WHAT YOU HAVE TO DO: In the records below, begin at the line containing "Keep writing the" and end at the line containing "0.36), dustamt=0.3, dirt=0.15)"; quote every line in that span exactly, including both boundary lines, and no others.

AVAILABLE RECORDS:
────────────────────────────────────────
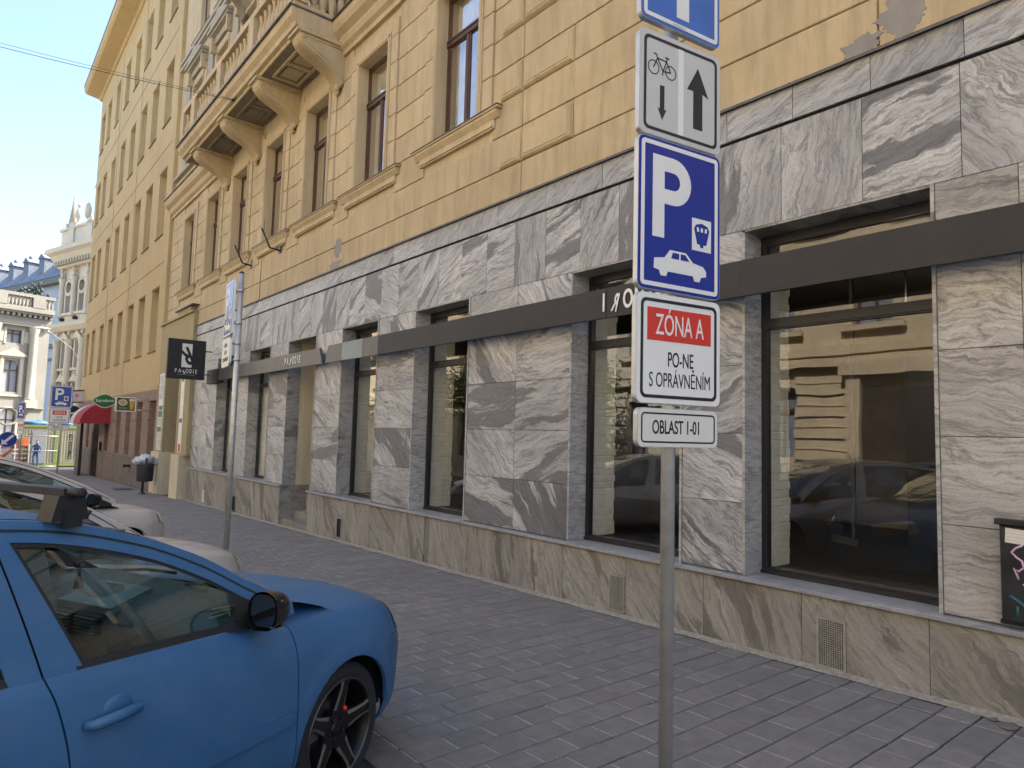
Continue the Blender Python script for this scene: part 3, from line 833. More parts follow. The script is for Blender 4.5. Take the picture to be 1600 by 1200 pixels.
# panelled soffit
BRK = [12.42, 14.80, 17.25, 19.72, 20.70][:0] or [12.45, 14.82, 17.22, 19.70]
BRK = [12.45, 14.80, 17.22, 19.72]
for i, (a, b) in enumerate(((12.75,14.5),(15.1,16.92),(17.52,19.42),(20.0,20.85))):
    g = MB()
    g.box(4.75, XU-.12, a+.12, a+.17, 9.40, 9.449); g.box(4.75, XU-.12, b-.17, b-.12, 9.40, 9.449)
    g.box(4.75, 4.80, a+.17, b-.17, 9.40, 9.449); g.box(XU-.17, XU-.12, a+.17, b-.17, 9.40, 9.449)
    if b-a > 1: 
        c_ = (a+b)/2; g.box(4.80, XU-.17, c_-.06, c_+.06, 9.41, 9.449)
        g.box(4.86, XU-.23, a+.27, c_-.13, 9.425, 9.449); g.box(4.86, XU-.23, c_+.13, b-.27, 9.425, 9.449)
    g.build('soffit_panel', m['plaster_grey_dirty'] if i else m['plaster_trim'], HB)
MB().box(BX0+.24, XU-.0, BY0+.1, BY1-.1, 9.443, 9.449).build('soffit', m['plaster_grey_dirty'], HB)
# scrolled brackets
def bracket(yc, z_top=9.44, xo=4.52, zf=8.55, w_=.20, mt='plaster_trim', parent=HB, x=XU):
    def outline(ins=0, n=18):
        P = []
        for k in range(n+1):          # belly curve from the outer nose down to the wall foot
            s_ = k/n
            H_ = z_top-zf
            fr_ = [(0,.16),(.05,.24),(.14,.32),(.28,.40),(.45,.47),(.62,.55),(.78,.65),(.90,.78),(1,.93)]
            q_ = next(i for i in range(8) if s_ <= fr_[i+1][0]+1e-9); e0, e1 = fr_[q_], fr_[q_+1]
            xx = xo+.02+(x-.06-xo)*s_; zz = z_top-H_*(e0[1]+(e1[1]-e0[1])*(s_-e0[0])/(e1[0]-e0[0]))
            P.append((xx, zz))
        return P
    g = MB(); out = outline()
    pts = [(x+.02, yc-w_, z_top-.06), (xo+.0, yc-w_, z_top-.06)]+[(a_, yc-w_, b_) for a_, b_ in out]+[(x-.05, yc-w_, zf+.1), (x+.02, yc-w_, zf+.1)]
    g.prism(pts, (0, 2*w_, 0))
    o = g.build('balcony_bracket', m[mt], parent)
    MB().box(xo-.06, x+.01, yc-w_-.05, yc+w_+.05, z_top-.058, z_top-.005).build('bracket_cap', m[mt], o)
    # raised rim on both cheeks and ribs under the belly
    for sy in (-1, 1):
        r = MB()
        r.tube([(a_+.05, yc+sy*(w_+.004), b_+.045) for a_, b_ in out[1:]], .016, 6)
        r.tube([(xo+.08, yc+sy*(w_+.004), z_top-.11), (x-.05, yc+sy*(w_+.004), z_top-.11)], .014, 6)
        r.build('scroll_moulding', m[mt], o)
    r = MB()
    for q in (-.15, -.09, -.03, .03, .09, .15): r.tube([(a_-.004, yc+q, b_-.004) for a_, b_ in out], .022, 6)
    r.build('fluting', m[mt], o)
    # nose volute and leaf foot
    r = MB(); r.lathe([(.001,yc-w_-.012),(.05,yc-w_-.012),(.06,yc-w_),(.06,yc+w_),(.05,yc+w_+.012),(.001,yc+w_+.012)], (xo+.075, 0, z_top-.125), 'y', 16); r.build('volute', m[mt], o)
    r = MB()
    for q in range(7):
        r.sphere((x-.06-.03*math.sin(q), yc+(q-3)*.045, zf+.08+.03*math.cos(q*2.1)), (.05,.035,.08), 8, 6, .3)
    r.sphere((x-.05, yc, zf+.0), (.05,.08,.07), 8, 6, .3); r.build('leaf_foot', m[mt], o)
    return o
for yc in BRK: bracket(yc)
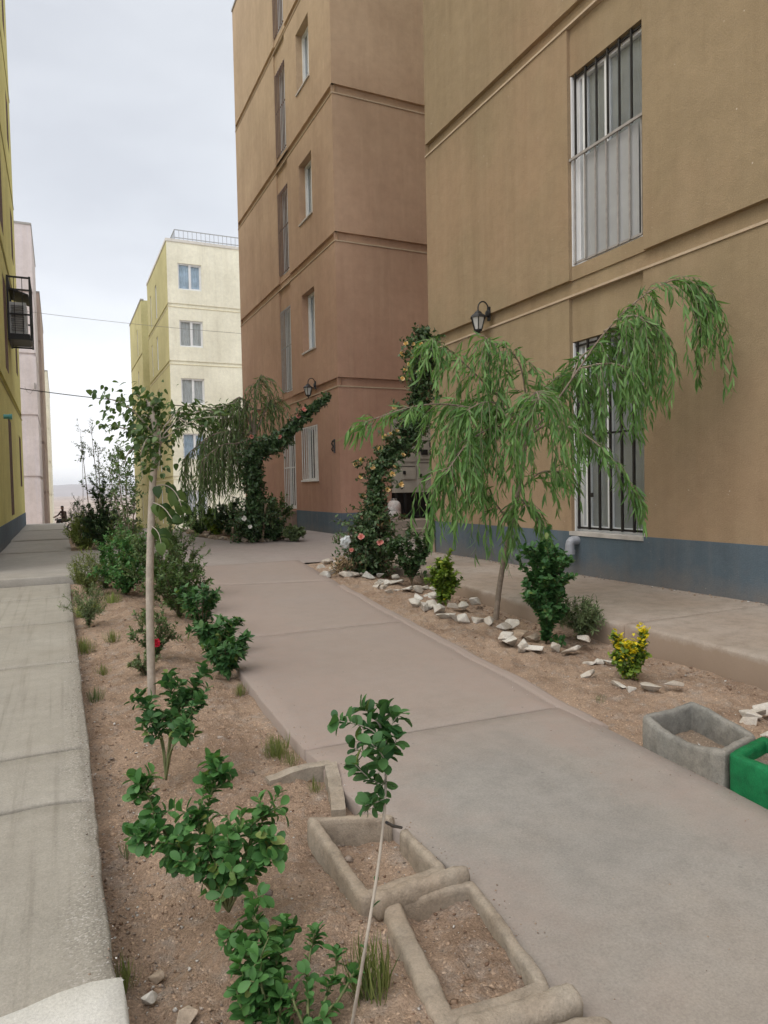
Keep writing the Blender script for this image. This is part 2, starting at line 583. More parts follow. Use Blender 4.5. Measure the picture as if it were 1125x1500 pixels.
PATH = concrete('pinkish_concrete', (0.240, 0.226, 0.207), (0.278, 0.262, 0.240), dust=(0.29, 0.25, 0.21), dustamt=0.6, dirt=0.16, extra=path_dust)
PLAZA = concrete('plaza_concrete', (0.275, 0.238, 0.215), (0.312, 0.276, 0.25), dust=(0.285, 0.236, 0.218), dustamt=0.6, dirt=0.10)
PAVE = concrete('grey_concrete', (0.28, 0.262, 0.227), (0.32, 0.30, 0.26), dust=(0.25, 0.225, 0.185), dustamt=0.4, dirt=0.13, extra=pave_wear)
LAND = concrete('landing_concrete', (0.28, 0.265, 0.237), (0.325, 0.305, 0.272), dust=(0.26, 0.23, 0.195), dustamt=0.4, dirt=0.13)
NEWCON = concrete('fresh_pale_concrete', (0.50, 0.50, 0.48), (0.60, 0.58, 0.53), dust=(0.45, 0.42, 0.36), dustamt=0.3, dirt=0.15)


def soil_splash(t, p, c):
    """soil clinging to the cast edge of the sidewalk and to its outer rim"""
    sp = N(t, 'ShaderNodeSeparateXYZ')
    t.links.new(p, sp.inputs[0])
    z = math_n(t, 'ADD', sp.outputs[2], math_n(t, 'MULTIPLY', math_n(t, 'SUBTRACT', noise_n(t, p, 7.0, 6, .7), .5), .10))
    m_ = N(t, 'ShaderNodeMapRange')
    m_.inputs[1].default_value, m_.inputs[2].default_value = 0.142, 0.095
    t.links.new(z, m_.inputs[0])
    return mixc(t, math_n(t, 'MULTIPLY', m_.outputs[0], .85), c, (0.235, 0.172, 0.125))


WALK = concrete('sidewalk_concrete', (0.30, 0.258, 0.215), (0.36, 0.312, 0.268), dust=(0.30, 0.225, 0.17), dustamt=0.55, dirt=0.25, extra=soil_splash)
TROUGH = concrete('trough_concrete', (0.285, 0.252, 0.205), (0.37, 0.33, 0.275), dust=(0.33, 0.255, 0.185), dustamt=0.6, scale=2.5, bmp=0.7)
TROUGHG = concrete('grey_trough_concrete', (0.17, 0.168, 0.152), (0.25, 0.243, 0.22), dust=(0.34, 0.30, 0.25), dustamt=0.5, scale=3.5, bmp=0.7)
GREEN = concrete('green_paint', (0.006, 0.12, 0.040), (0.010, 0.17, 0.06), rough=0.5, dirt=0.4, scale=3, bmp=0.5)
SOIL = soil_mat('reddish_soil', (0.255, 0.178, 0.126), (0.41, 0.300, 0.218), (0.35, 0.295, 0.248))
GRAVEL = soil_mat('grey_gravelly_soil', (0.21, 0.165, 0.128), (0.29, 0.22, 0.16), (0.26, 0.24, 0.222))
STONE = concrete('whitewashed_stone', (0.46, 0.43, 0.37), (0.62, 0.61, 0.57), dust=(0.36, 0.28, 0.21), dustamt=0.6, scale=5, dirt=0.25)


def grain(name, stops):
    m, t, b, _ = new_mat(name)
    geo = N(t, 'ShaderNodeNewGeometry')
    c = ramp(t, geo.outputs['Random Per Island'], stops).outputs[0]
    c = mixc(t, 1.0, c, ramp(t, noise_n(t, geo.outputs['Position'], 120, 4, .7), [(.3, (.75, .75, .75)), (.7, (1.2, 1.2, 1.2))]).outputs[0], 'MULTIPLY')
    t.links.new(c, b.inputs['Base Color'])
    b.inputs['Roughness'].default_value = 0.95
    b.inputs['Specular IOR Level'].default_value = 0.15
    return m


PEBBLE = grain('pebble_mix', [(0, (.15, .12, .10)), (.3, (.27, .225, .19)), (.6, (.31, .235, .18)), (.85, (.36, .33, .30)), (.95, (.50, .48, .45)), (1, (.66, .65, .62))])
CLOD = grain('soil_clod_mix', [(0, (.16, .10, .07)), (.5, (.26, .18, .125)), (1, (.37, .27, .195))])
BARK = simple('grey_brown_bark', (0.22, 0.175, 0.135), 0.95, var=0.3, scale=25, bmp=0.5)
PALEBARK = simple('pale_bark', (0.37, 0.325, 0.27), 0.9, var=0.2, scale=20, bmp=0.4)
TWIG = simple('brown_twig', (0.13, 0.10, 0.06), 0.9, var=0.3, scale=30)
GTWIG = simple('green_twig', (0.13, 0.15, 0.06), 0.8, var=0.3, scale=30)
WOOD = simple('weathered_wood', (0.30, 0.23, 0.165), 0.95, var=0.3, scale=18, bmp=0.4)
L_BOX = leaf_mat('leaf_fresh_green', (0.038, 0.115, 0.032), (0.090, 0.215, 0.062), 0.28, 0.5, 0.28, tint=(0.17, 0.22, 0.055))
L_BOX2 = leaf_mat('leaf_deep_green', (0.030, 0.090, 0.030), (0.072, 0.168, 0.054), 0.25, 0.5, 0.28, tint=(0.14, 0.19, 0.05))
L_WIL = leaf_mat('leaf_willow', (0.062, 0.150, 0.040), (0.165, 0.30, 0.095), 0.35, 0.5, 0.3)
L_WIL2 = leaf_mat('leaf_willow_dull', (0.058, 0.112, 0.038), (0.145, 0.215, 0.078), 0.3, 0.5, 0.3)
L_DARK = leaf_mat('leaf_dark', (0.026, 0.056, 0.022), (0.064, 0.120, 0.044), 0.2)
L_ROSE = leaf_mat('leaf_rose', (0.028, 0.062, 0.024), (0.072, 0.125, 0.046), 0.2, tint=(0.13, 0.075, 0.035))
L_MUL = leaf_mat('leaf_mulberry', (0.034, 0.075, 0.022), (0.090, 0.150, 0.042), 0.25)
L_YG = leaf_mat('leaf_yellow_green', (0.075, 0.15, 0.025), (0.21, 0.30, 0.04), 0.25, tint=(0.45, 0.40, 0.03))
L_YEL = leaf_mat('leaf_yellow', (0.50, 0.43, 0.02), (0.72, 0.58, 0.03), 0.3)
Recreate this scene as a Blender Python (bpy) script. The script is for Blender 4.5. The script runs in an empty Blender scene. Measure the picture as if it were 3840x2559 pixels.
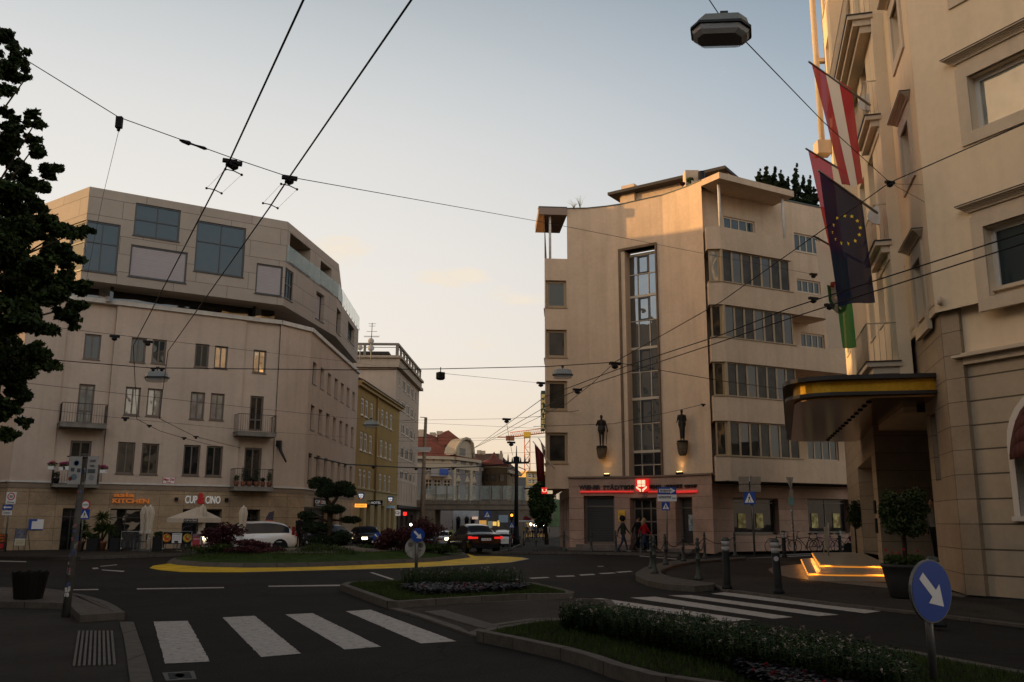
EXPO=-0.2;import math
SUN_EL=math.radians(5);SUN_AZ=math.radians(-80);SUN_E=5.0;SUN_C=(1,.58,.22);GLOW_AZ=math.radians(-32)
WSTR=.10;NISK=1.2
_k=lambda L:[(p,c) for p,c in L]
SKYRAMP=_k([(0,(.70,.50,.36)),(.10,(.70,.60,.50)),(.25,(.54,.59,.61)),(.45,(.30,.41,.52)),(.60,(.16,.22,.29)),(.72,(.05,.07,.10)),(1,(.03,.04,.06))])
SKYWARM=_k([(0,(1.0,.66,.38)),(.07,(1.0,.80,.58)),(.18,(1.0,.91,.81)),(.4,(.90,.87,.83)),(.56,(.56,.61,.63)),(.70,(.10,.12,.14)),(1,(.04,.05,.07))])
CLOUDC=(1.,.86,.68)
SKYK=12.8;BEHIND=2.5
AUR=45

import bpy, math, random
from mathutils import Vector, Matrix
R=random.Random(7)
SC=bpy.context.scene; COL=SC.collection
# ---------------------------------------------------------------- camera model
F=3353.; CX,CY=1920.,1279.5; H=1.6; ROLL=0.0035
PT=math.atan((1958-CY)/F); c_,s_=math.cos(PT),math.sin(PT)
def ray(x,y):
    r0=(x-CX)/F;u0=(CY-y)/F
    r=r0*math.cos(ROLL)-u0*math.sin(ROLL); u=u0*math.cos(ROLL)+r0*math.sin(ROLL)
    return (r,c_-s_*u,s_+c_*u)
def gp(x,y,z=0.):
    d=ray(x,y);t=(z-H)/d[2];return (d[0]*t,d[1]*t)
def vp(x,y,Y):
    d=ray(x,y);t=Y/d[1];return Vector((d[0]*t,Y,H+d[2]*t))
def sm(a,b,x):
    t=min(1,max(0,(x-a)/(b-a)));return t*t*(3-2*t)
def gz(Y): return -1.3*sm(50,115,Y)
def gz2(Y): return -.5*sm(50,80,Y)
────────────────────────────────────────
TASK OUTPUT:
Keep writing the Blender script for this image. This is part 2, starting at line 583. More parts follow. Use Blender 4.5. Measure the picture as if it were 1125x1500 pixels.
PATH = concrete('pinkish_concrete', (0.240, 0.226, 0.207), (0.278, 0.262, 0.240), dust=(0.29, 0.25, 0.21), dustamt=0.6, dirt=0.16, extra=path_dust)
PLAZA = concrete('plaza_concrete', (0.275, 0.238, 0.215), (0.312, 0.276, 0.25), dust=(0.285, 0.236, 0.218), dustamt=0.6, dirt=0.10)
PAVE = concrete('grey_concrete', (0.28, 0.262, 0.227), (0.32, 0.30, 0.26), dust=(0.25, 0.225, 0.185), dustamt=0.4, dirt=0.13, extra=pave_wear)
LAND = concrete('landing_concrete', (0.28, 0.265, 0.237), (0.325, 0.305, 0.272), dust=(0.26, 0.23, 0.195), dustamt=0.4, dirt=0.13)
NEWCON = concrete('fresh_pale_concrete', (0.50, 0.50, 0.48), (0.60, 0.58, 0.53), dust=(0.45, 0.42, 0.36), dustamt=0.3, dirt=0.15)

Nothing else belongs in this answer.